The session, entitled ‘Women in Law: the pipeline is broken. Why this matters, and what can be done’, was well attended by senior members of the legal profession, both male and female.
It was chaired by Catrin Griffiths, editor of The Lawyer, and included Philip Goodstone, partner at EY;Sylvie Watts, board member of Skarbek Associates(pictured above); Sascha Grimm, associate at Cooley (UK) LLP (pictured right) and WILL chair; Tamara Box, partner and global chair of the financial industry group at Reed Smith; and Sophie Chandauka, head of asset financing for Virgin Money Group and co-founder of the Black British Business Awards.
The session opened with a live poll revealing that 64 per cent of the audience believed that women do not have as good a chance as men in reaching senior levels of leadership in law.
This highlighted that whilst the panel was generally optimistic about the potential for change, it was not without a strong air of caution.
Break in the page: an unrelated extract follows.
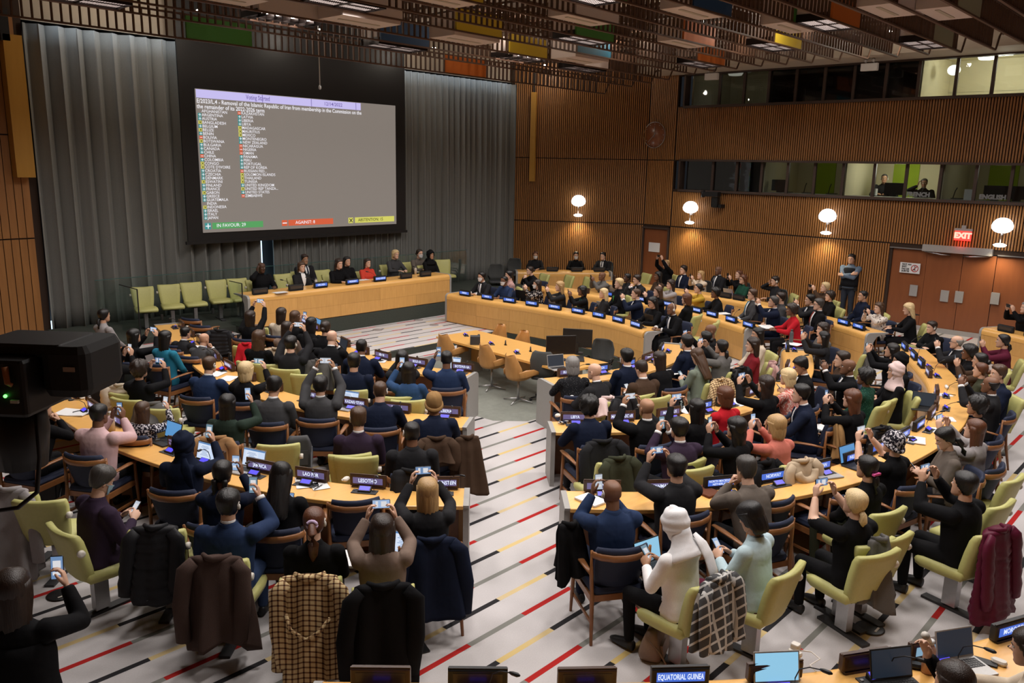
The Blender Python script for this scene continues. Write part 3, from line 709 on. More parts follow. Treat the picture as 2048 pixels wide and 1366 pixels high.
# robotic camera under the lower windows, emergency lights under the soffit
Y, Z = onX(1432, 392, WX-.25)
rc = thing('robotic_camera', 'black remote camera on a bracket below the lower windows', 'camera', (WX-.25, Y, Z))
b = MB(); b.box((-.05, .12, .05), (.2, .5, .14)); b.lathe([(.06, -.1), (.06, .1)], (-.08, .4, .05), 0, 12, None); b.obj('camera_body', [M_BLACK], rc)
b = MB(); b.box((0, 0, -.18), (.16, .2, .3)); b.box((.12, -.05, -.3), (.25, .3, .1)); b.obj('camera_mount', [M_BLACK], rc)
for i, (px, py) in enumerate(((1424, 146), (1740, 126))):
    Y, Z = onX(px, py, WX-.78)
    el = thing('emergency_light', 'white emergency light under the soffit, %s from the screen' % ORD[i], 'emergency light', (WX-.78, Y, Z-.1))
    b = MB(); b.rbox((0, 0, 0), (.12, .42, .18), .02); b.obj('light_box', [M_WHITE], el)
    b = MB()
    b.tube([(0, -.1, .08), (0, -.1, .3)], .01); b.tube([(0, .1, .08), (0, .1, .3)], .01); b.sphere((-.04, -.1, .16), .05); b.sphere((-.04, .1, .16), .05); b.obj('light_heads', [M_ALU], el)
# ------------------------------------------------------------------ curved conference desks
CEN = np.array([11.3, 11.6])
def spline(pts, step=0.06):
    P = [np.array(p, float) for p in pts]; P = [2*P[0]-P[1]]+P+[2*P[-1]-P[-2]]
    out = []
    for i in range(1, len(P)-2):
        a, b_, c, e = P[i-1:i+3]; n = max(2, int(np.linalg.norm(c-b_)/step))
        for k in range(n):
            t = k/n; out.append(.5*((2*b_)+(-a+c)*t+(2*a-5*b_+4*c-e)*t*t+(-a+3*b_-3*c+e)*t**3))
    out.append(P[-2]); return np.array(out)
class Row:
    def __init__(s, key, pts, wd=.52, z0=0.0, seat=None, front=True, phrase=''):
        s.key, s.wd, s.z0, s.front, s.phrase = key, wd, z0, front, phrase
        s.P = spline(pts)
        t = np.gradient(s.P, axis=0); t /= np.linalg.norm(t, axis=1)[:, None]; s.T = t
        n = np.stack([-t[:, 1], t[:, 0]], 1)
        ref = np.array(seat) if seat is not None else None
        m = len(s.P)//2
        if ref is not None: sgn = 1 if n[m] @ ref > 0 else -1
        else: sgn = 1 if n[m] @ (s.P[m]-CEN) > 0 else -1
        s.N = n*sgn
        s.L = np.concatenate([[0], np.cumsum(np.linalg.norm(np.diff(s.P, axis=0), axis=1))])
    def near(s, xy):
        i = int(np.argmin(np.linalg.norm(s.P-np.array(xy), axis=1))); return i
    def at(s, l):
        i = int(np.argmin(abs(s.L-l))); return s.P[i], s.T[i], s.N[i]
ROWS = {}
def desk(key, pts, label, **k):
    r = Row(key, pts, **k); ROWS[key] = r
    z0, wd = r.z0, r.wd
    o = thing('conference_desk', label, 'desk', (0, 0, 0))
    R_ = .09
    prof = [(wd, .70), (wd, .735), (wd-.006, .74), (R_+.02, .74)]+[(R_-R_*math.sin(a), .74-R_+R_*math.cos(a)) for a in np.linspace(0, PI/2, 6)]+[(0, .60), (.03, .60), (.05, .68), (.1, .70)]
    rings = [[(p[0]+n[0]*q, p[1]+n[1]*q, z0+h) for q, h in prof] for p, n in zip(r.P[::2], r.N[::2])]
    b = MB(); b.loft(rings, 0, True, smooth=False); b.obj('tabletop', [M_WOODT], o)
    # veneer joint strips let into the top
    if r.front:
        L = r.L[-1]; n = max(1, round(L/1.1)); cache = None
        for i in range(n):
            l0, l1 = L*i/n+.0015, L*(i+1)/n-.0015
            ls = np.linspace(l0, l1, 6); px_, py_ = np.interp(ls, r.L, r.P[:, 0]), np.interp(ls, r.L, r.P[:, 1]); nx_, ny_ = np.interp(ls, r.L, r.N[:, 0]), np.interp(ls, r.L, r.N[:, 1])
            for (h0, h1) in ((.02, .298), (.300, .599)):
                e_ = .004+.002*((i+(h0 > .2)) % 2)
                rg = [[(px_[j]+nx_[j]*q, py_[j]+ny_[j]*q, z0+h) for q, h in ((e_, h0), (e_, h1), (.03, h1), (.03, h0))] for j in range(6)]
                b = MB(); b.loft(rg, 0, True, smooth=False); b.obj('front_panel', [M_WOODF], o)
    b = MB()
    rg = [[(p[0]+n[0]*q, p[1]+n[1]*q, z0+h) for q, h in ((.032, .0), (.032, .69), (.045, .69), (.045, .0))] for p, n in zip(r.P[1:-1:2], r.N[1:-1:2])]
    b.loft(rg, 0, True, smooth=False); b.obj('modesty_board', [M_CHAIRW], o)
    for j, sg in ((0, -1), (-1, 1)):
        p, t, n = r.P[j], r.T[j], r.N[j]
        # rounded end panel following the desk section
        out = [(wd*.93, 0), (wd*.93, .70), (wd, .742), (R_+.02, .745)]+[(R_-R_*math.sin(a)-.004, .745-R_+R_*math.cos(a)) for a in np.linspace(0, PI/2, 6)]+[(-.004, 0)]
        if key.startswith('RR') or key in ('RE', 'FAR', 'DAIS'):
            out = [(.16, 0), (.15, .30), (.17, .55), (.24, .66), (.36, .70), (wd, .72), (wd, .742), (R_+.02, .745)]+[(R_-R_*math.sin(a)-.004, .745-R_+R_*math.cos(a)) for a in np.linspace(0, PI/2, 6)]+[(-.004, 0)]
        rg = [[(p[0]+n[0]*q+t[0]*sg*e, p[1]+n[1]*q+t[1]*sg*e, z0+h) for q, h in out] for e in (-.002, .055)]
        b = MB(); b.loft(rg, 0, True, smooth=False); b.obj('end_panel', [M_GREY], o)
    return r
desk('A', [(9.02, 9.12), (8.68, 9.9), (8.53, 10.7), (8.55, 11.4), (8.70, 12.1), (8.92, 12.9), (9.25, 14.2)], 'curved wooden desk of the left inner row, beside the sunken floor', phrase='left inner row')
desk('B', [(7.28, 7.44), (6.78, 8.2), (6.42, 9.0), (6.2, 10.0), (6.2, 11.0), (6.32, 12.0), (6.58, 13.0), (6.92, 14.2), (7.38, 16.0)], 'curved wooden desk of the left middle row, LIBERIA plate at its aisle end', phrase='left middle row')
desk('C', [(5.54, 5.74), (4.95, 6.35), (4.52, 7.1), (4.2, 8.0), (3.98, 9.1), (3.9, 10.2), (3.95, 11.4), (4.12, 12.6), (4.5, 14.6), (5.0, 16.8)], 'curved wooden desk of the left outer row with LESOTHO plate', phrase='left outer row')
desk('R1', [(9.50, 8.14), (10.2, 7.86), (10.9, 7.70), (11.6, 7.70), (12.3, 7.86), (13.2, 8.3)], 'short curved desk of the right inner row with CANADA plate', phrase='right inner row')
desk('R2', [(7.92, 6.58), (8.5, 6.05), (9.2, 5.66), (10.0, 5.48), (11, 5.40), (12, 5.48), (12.9, 5.72), (13.8, 6.1), (14.5, 6.45)], 'curved desk of the right middle row with MADAGASCAR plate', phrase='right middle row')
desk('R3', [(6.24, 4.96), (6.9, 4.3), (7.8, 3.72), (8.9, 3.32), (10, 3.14), (11.2, 3.1), (12.2, 3.2), (13.2, 3.47), (14.2, 3.85), (15.3, 4.4), (16.3, 4.95)], 'long curved desk of the right outer row with PAKISTAN plate', phrase='right outer row')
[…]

With 97 per cent of the audience agreeing (via live poll) that having more equal representation at the top of the profession improves competitiveness and sustainability, Sylvie Watts brought to the fore the damaging impact of not addressing this issue.
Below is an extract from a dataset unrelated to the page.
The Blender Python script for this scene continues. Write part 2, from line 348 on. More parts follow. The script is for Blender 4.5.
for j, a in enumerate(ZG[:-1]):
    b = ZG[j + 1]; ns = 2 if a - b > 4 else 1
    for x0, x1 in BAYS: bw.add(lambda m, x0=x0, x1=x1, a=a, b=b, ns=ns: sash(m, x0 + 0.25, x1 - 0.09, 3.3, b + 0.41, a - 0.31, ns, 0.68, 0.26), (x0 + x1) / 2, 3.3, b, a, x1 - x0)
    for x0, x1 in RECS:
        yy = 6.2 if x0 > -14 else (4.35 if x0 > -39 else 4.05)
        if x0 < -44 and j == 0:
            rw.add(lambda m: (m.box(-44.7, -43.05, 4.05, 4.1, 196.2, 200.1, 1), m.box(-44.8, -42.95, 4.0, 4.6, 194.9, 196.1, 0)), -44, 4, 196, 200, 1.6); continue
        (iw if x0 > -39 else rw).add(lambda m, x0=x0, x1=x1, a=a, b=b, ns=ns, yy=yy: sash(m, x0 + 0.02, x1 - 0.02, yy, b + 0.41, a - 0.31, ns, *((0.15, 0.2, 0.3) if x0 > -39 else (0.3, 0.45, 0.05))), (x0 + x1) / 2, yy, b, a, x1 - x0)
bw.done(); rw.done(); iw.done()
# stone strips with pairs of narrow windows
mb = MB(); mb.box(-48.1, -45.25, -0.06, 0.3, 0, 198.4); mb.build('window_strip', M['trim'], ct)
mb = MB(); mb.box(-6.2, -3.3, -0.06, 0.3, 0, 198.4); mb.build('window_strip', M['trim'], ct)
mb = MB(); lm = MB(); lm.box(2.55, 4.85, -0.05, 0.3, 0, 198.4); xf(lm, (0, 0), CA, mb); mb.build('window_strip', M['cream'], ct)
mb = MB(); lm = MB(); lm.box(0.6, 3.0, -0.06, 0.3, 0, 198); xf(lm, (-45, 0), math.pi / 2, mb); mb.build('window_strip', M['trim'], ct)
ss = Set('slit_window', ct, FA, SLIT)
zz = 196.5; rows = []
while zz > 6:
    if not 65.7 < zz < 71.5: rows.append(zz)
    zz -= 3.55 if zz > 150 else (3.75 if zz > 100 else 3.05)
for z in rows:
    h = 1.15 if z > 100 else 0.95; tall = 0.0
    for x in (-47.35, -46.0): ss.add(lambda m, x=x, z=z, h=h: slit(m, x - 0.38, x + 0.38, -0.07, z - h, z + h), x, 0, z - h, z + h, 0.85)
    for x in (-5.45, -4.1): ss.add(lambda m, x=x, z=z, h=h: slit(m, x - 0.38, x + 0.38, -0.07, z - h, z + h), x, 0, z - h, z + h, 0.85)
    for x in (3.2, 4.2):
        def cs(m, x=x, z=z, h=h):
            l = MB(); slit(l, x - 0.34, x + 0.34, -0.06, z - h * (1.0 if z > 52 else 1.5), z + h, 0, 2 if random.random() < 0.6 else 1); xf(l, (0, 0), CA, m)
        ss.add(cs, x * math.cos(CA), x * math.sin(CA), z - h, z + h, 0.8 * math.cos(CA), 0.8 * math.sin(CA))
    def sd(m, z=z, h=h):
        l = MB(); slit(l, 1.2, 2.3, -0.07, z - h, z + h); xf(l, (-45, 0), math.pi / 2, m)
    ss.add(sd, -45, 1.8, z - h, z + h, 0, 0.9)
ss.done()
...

She said: “Law firms are currently losing a lot of women at a critical point. This dilutes the pool from which partners are being chosen and dilutes it from a qualitative point of view… new technology and changing demographics means that law firms are going to have to review their model and structure or risk becoming outmoded entirely.”
Revealing some of the current statistics on women in senior levels within the legal profession the issue at hand was quickly identified as being one of promotion, not attrition.
For the past 23 years, women have made up the majority of all entrants into the legal profession and currently make up 61 per cent of all lawyers under the age of 36.
In 2014, 28.5 per cent of partnership promotions went to women.
Tamara Box said: “Whilst there is a seismic shift in the dialogue around the diversity issue taking place, this is a multifaceted problem and it will need multifaceted solutions to address it.
“The current business model is broken and it will have to change.”
The discussion, both energetic and positive throughout, addressed a number of solutions that the panellists suggested for both young women coming into the profession, as well as those senior leaders in the sector today.
These included “reverse mentoring”, unconscious bias training, informing clients of job sharing initiatives, promoting positive stories of women at senior level and making gender targets part of the business’s key metrics.
“Management need to wipe all assumptions about the women in front of them and start afresh with new conversations, focused on changing the rhetoric around diversity in the legal profession from a negative to a positive one” said Sascha Grimm.
Followed by an active Q&A session with the audience, the panel summarised the gaping holes currently in place eating away at the legal profession.
With a white paper produced by Skarbek’s Sylvie Watts entitled: “Diversify or die: Law firms that do not address the root causes of gender diversity risk being made redundant” available, the closing remarks by Sophie Chandauka emphasised that both women and law firms need to work on addressing their strategy if they hope not to be made obsolete: “hope alone is not a strategy”.
Many of the attendees committed (via electronic voting) to incorporate some of the measures discussed within their own firms.